I regained my head and looked down at my body. I almost fell back in because I was laughing so hard. It was all I could do in that moment. I laughed. Abbey was right behind me and fell ankle deep too, and boy were we a disgusting mess.
Note that the top of my pants are red. Five minutes before this picture, my entire pants were red.
I made is successfully across the second time and from then until the end of the day, I don't think that Bilelu let go of my hand. We saw his "home" that he shared with six or seven older boys. A pack of twenty wild dogs ran back and forth the entire time we were visiting. Yemamu explained that the boys had trained them to be attack dogs for anyone who tried to steal the metal the boys collected.
We hiked back the way we came because it had started to rain. Our team was quite the sight. Everyone in Korah who was outside just stopped and stared at Abbey and I. We still had about twenty bags of food left but everyone on our team wanted to give to the boys at the dump. Bilelu walked with me home, asking if he was going to see me tomorrow. This question was starting to break my heart, because I knew the answer would soon change. But for today it was still "of course."
Knowing that those boys were heading home broke my heart, but watching them walk back with food enough to feed them all for two days warmed me. Two days...we HAD to get our governmental approval within two days. HFN HAD to be up and functioning. I couldn't leave this place if it wasn't. I would never be able to forgive myself.
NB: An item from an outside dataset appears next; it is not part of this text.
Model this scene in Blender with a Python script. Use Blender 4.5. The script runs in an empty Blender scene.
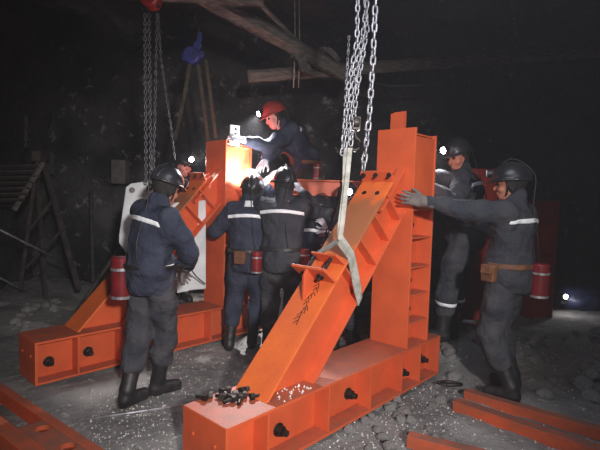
import bpy, bmesh, math, random
import numpy as np
from mathutils import Vector, Matrix
R = math.radians
random.seed(7); rng = np.random.RandomState(5)
S = bpy.context.scene
COL = S.collection

# ------------------------------------------------------------------ camera
F = 470.0; H = 1.5; PITCH = .0644; ROLL = .0284
fw = Vector((0, math.cos(PITCH), -math.sin(PITCH))); r0 = Vector((1, 0, 0)); u0 = r0.cross(fw)
cr = r0*math.cos(ROLL) + u0*math.sin(ROLL); cu = -r0*math.sin(ROLL) + u0*math.cos(ROLL)
cam = bpy.data.cameras.new('camera'); co = bpy.data.objects.new('camera', cam); COL.objects.link(co)
co.matrix_world = Matrix(((cr.x, cu.x, -fw.x, 0), (cr.y, cu.y, -fw.y, 0), (cr.z, cu.z, -fw.z, H), (0, 0, 0, 1)))
cam.sensor_width = 36; cam.lens = 36*F/600; cam.clip_start = .05
S.camera = co

def ray(px, py):
    return fw + cr*((px-300)/F) + cu*((225-py)/F)
def P(px, py, Y):
    d = ray(px, py); return Vector((0, 0, H)) + d*(Y/d.y)
def G(px, py, z=0):
    d = ray(px, py); return Vector((0, 0, H)) + d*((z-H)/d.z)

# ------------------------------------------------------------------ materials
def srgb(r, g, b):
    return tuple(((c/255)/12.92 if c/255 <= .04045 else ((c/255+.055)/1.055)**2.4) for c in (r, g, b)) + (1,)

def mat(name, a, b=None, scale=8, rough=.6, metal=0, bump=0, bscale=40, emit=None, estr=0, detail=6, lo=.35, hi=.65, coords='Object', spec=.5, stretch=None, dust=None, third=None):
    m = bpy.data.materials.new(name); m.use_nodes = True
    nt = m.node_tree; N = nt.nodes; L = nt.links
    bs = N['Principled BSDF']
    bs.inputs['Roughness'].default_value = rough; bs.inputs['Metallic'].default_value = metal
    bs.inputs['Specular IOR Level'].default_value = spec
    bs.inputs['Base Color'].default_value = a
    tc = N.new('ShaderNodeTexCoord'); src = tc.outputs[coords]
    if stretch:
        mp = N.new('ShaderNodeMapping'); mp.inputs['Scale'].default_value = stretch
        L.new(src, mp.inputs['Vector']); src = mp.outputs['Vector']
    out = None
    if b:
        nz = N.new('ShaderNodeTexNoise'); nz.inputs['Scale'].default_value = scale; nz.inputs['Detail'].default_value = detail
        L.new(src, nz.inputs['Vector'])
        cr_ = N.new('ShaderNodeValToRGB'); cr_.color_ramp.elements[0].position = lo; cr_.color_ramp.elements[1].position = hi
        cr_.color_ramp.elements[0].color = a; cr_.color_ramp.elements[1].color = b
        if third:
            e = cr_.color_ramp.elements.new(min(.98, hi+.08)); e.color = third
        L.new(nz.outputs['Fac'], cr_.inputs['Fac']); out = cr_.outputs['Color']
    if dust:   # settled dust on faces that point up: (colour, amount)
        ge = N.new('ShaderNodeNewGeometry'); sx = N.new('ShaderNodeSeparateXYZ'); L.new(ge.outputs['True Normal'], sx.inputs[0])
        mr = N.new('ShaderNodeMapRange'); mr.inputs['From Min'].default_value = .8; mr.inputs['From Max'].default_value = 1; mr.inputs['To Max'].default_value = dust[1]
        L.new(sx.outputs['Z'], mr.inputs['Value'])
        nz2 = N.new('ShaderNodeTexNoise'); nz2.inputs['Scale'].default_value = 9; nz2.inputs['Detail'].default_value = 8; L.new(src, nz2.inputs['Vector'])
        m1 = N.new('ShaderNodeMath'); m1.operation = 'MULTIPLY'; m1.use_clamp = True
        m2 = N.new('ShaderNodeMath'); m2.operation = 'MULTIPLY'; m2.inputs[1].default_value = 1.9; L.new(nz2.outputs['Fac'], m2.inputs[0])
        L.new(mr.outputs[0], m1.inputs[0]); L.new(m2.outputs[0], m1.inputs[1])
        mx = N.new('ShaderNodeMix'); mx.data_type = 'RGBA'; mx.inputs[7].default_value = dust[0]
        L.new(m1.outputs[0], mx.inputs[0])
        if out: L.new(out, mx.inputs[6])
        else: mx.inputs[6].default_value = a
        out = mx.outputs[2]
    if out: L.new(out, bs.inputs['Base Color'])
    if bump:
        nb = N.new('ShaderNodeTexNoise'); nb.inputs['Scale'].default_value = bscale; nb.inputs['Detail'].default_value = 5
        L.new(src, nb.inputs['Vector'])
        bp = N.new('ShaderNodeBump'); bp.inputs['Strength'].default_value = bump; bp.inputs['Distance'].default_value = .02 if bump < 1 else .06
        L.new(nb.outputs['Fac'], bp.inputs['Height']); L.new(bp.outputs['Normal'], bs.inputs['Normal'])
    if emit:
        bs.inputs['Emission Color'].default_value = emit; bs.inputs['Emission Strength'].default_value = estr
    return m

DUSTC = srgb(128, 88, 74)
ORANGE = mat('orange_paint', srgb(216, 96, 54), srgb(196, 86, 50), scale=5, rough=.48, bump=.08, bscale=60, dust=(DUSTC, .55), lo=.3, hi=.7, spec=.4)
ORANGE_DIRTY = mat('dusty_orange_paint', srgb(214, 90, 46), srgb(168, 84, 54), scale=4, rough=.6, bump=.1, bscale=70, dust=(DUSTC, .8), lo=.4, hi=.6)
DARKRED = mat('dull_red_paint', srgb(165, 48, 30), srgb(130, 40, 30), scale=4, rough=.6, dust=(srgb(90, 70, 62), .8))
STRUT_UP = mat('dust_streaked_orange_paint', srgb(230, 112, 50), srgb(214, 100, 50), scale=5, rough=.55, bump=.1, bscale=60)
def _stain(m):
    nt = m.node_tree; N = nt.nodes; L = nt.links; bs = N['Principled BSDF']; src = bs.inputs['Base Color'].links[0].from_socket
    tc = N.new('ShaderNodeTexCoord'); sx = N.new('ShaderNodeSeparateXYZ'); L.new(tc.outputs['Object'], sx.inputs[0])
    nz = N.new('ShaderNodeTexNoise'); nz.inputs['Scale'].default_value = 7; nz.inputs['Detail'].default_value = 7; L.new(tc.outputs['Object'], nz.inputs['Vector'])
    ad = N.new('ShaderNodeMath'); ad.operation = 'MULTIPLY_ADD'; ad.inputs[1].default_value = .35; L.new(nz.outputs['Fac'], ad.inputs[0]); L.new(sx.outputs['Z'], ad.inputs[2])
    a = N.new('ShaderNodeMapRange'); a.inputs['From Min'].default_value = 1.22; a.inputs['From Max'].default_value = 1.36; L.new(ad.outputs[0], a.inputs['Value'])
    b = N.new('ShaderNodeMapRange'); b.inputs['From Min'].default_value = 1.72; b.inputs['From Max'].default_value = 1.62; L.new(ad.outputs[0], b.inputs['Value'])
    mu = N.new('ShaderNodeMath'); mu.operation = 'MULTIPLY'; L.new(a.outputs[0], mu.inputs[0]); L.new(b.outputs[0], mu.inputs[1])
    m2 = N.new('ShaderNodeMath'); m2.operation = 'MULTIPLY'; m2.inputs[1].default_value = .7; L.new(mu.outputs[0], m2.inputs[0])
    mx = N.new('ShaderNodeMix'); mx.data_type = 'RGBA'; L.new(m2.outputs[0], mx.inputs[0]); L.new(src, mx.inputs[6]); mx.inputs[7].default_value = srgb(128, 98, 70)
    L.new(mx.outputs[2], bs.inputs['Base Color'])
_stain(STRUT_UP)
WHITE = mat('white_paint', srgb(225, 228, 228), srgb(200, 204, 205), scale=6, rough=.5, bump=.05)
NAVY = mat('navy_work_cloth', srgb(46, 50, 66), srgb(62, 66, 80), scale=7, rough=.9, bump=1, bscale=8, spec=.15)
SLATE = mat('grey_work_cloth', srgb(52, 55, 64), srgb(66, 66, 70), scale=7, rough=.9, bump=1, bscale=8, spec=.15)
GREY = mat('dusty_trouser_cloth', srgb(52, 54, 62), srgb(74, 73, 76), scale=7, rough=.95, bump=1, bscale=8, spec=.15)
DGREEN = mat('dark_green_trouser_cloth', srgb(48, 50, 46), srgb(60, 60, 54), scale=7, rough=.95, bump=1, bscale=8, spec=.15)
SKIN = mat('skin', srgb(188, 128, 104), srgb(172, 112, 90), scale=12, rough=.55)
SKINP = mat('flushed_skin', srgb(214, 150, 140), srgb(196, 130, 118), scale=12, rough=.55)
BLACKH = mat('black_helmet_plastic', srgb(34, 35, 40), srgb(48, 48, 52), scale=10, rough=.3, bump=.02)
REDH = mat('red_helmet_plastic', srgb(160, 62, 58), srgb(140, 54, 52), scale=10, rough=.3)
RUBBER = mat('black_rubber', srgb(22, 22, 25), srgb(46, 44, 44), scale=9, rough=.5, bump=.2, bscale=25)
GLOVE = mat('pale_cotton_glove', srgb(196, 196, 204), srgb(160, 160, 170), scale=20, rough=.95, bump=.3, bscale=90)
GLOVED = mat('grey_cotton_glove', srgb(120, 112, 108), srgb(90, 84, 82), scale=20, rough=.95, bump=.3, bscale=90)
REFL = mat('reflective_tape', srgb(238, 240, 244), rough=.35, emit=None)
LEATHER = mat('brown_leather', srgb(120, 78, 50), srgb(92, 58, 40), scale=15, rough=.7)
REDCAN = mat('red_canister_paint', srgb(128, 34, 38), srgb(100, 28, 32), scale=8, rough=.3)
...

We walked home because Abbey and I were too disgusting to use any one's taxi and I was hoping the rain would help wash away my stench. I laughed at the sight of myself. I laughed because I was convinced that if I didn't I would look down and my heart would have shattered into a million pieces and let's face it, I laughed because I smelled worse than the entire group of teenage boys who a half a day early didn't want to permeate my fair skin with their smell. And I'm pretty sure God was getting a good laugh too.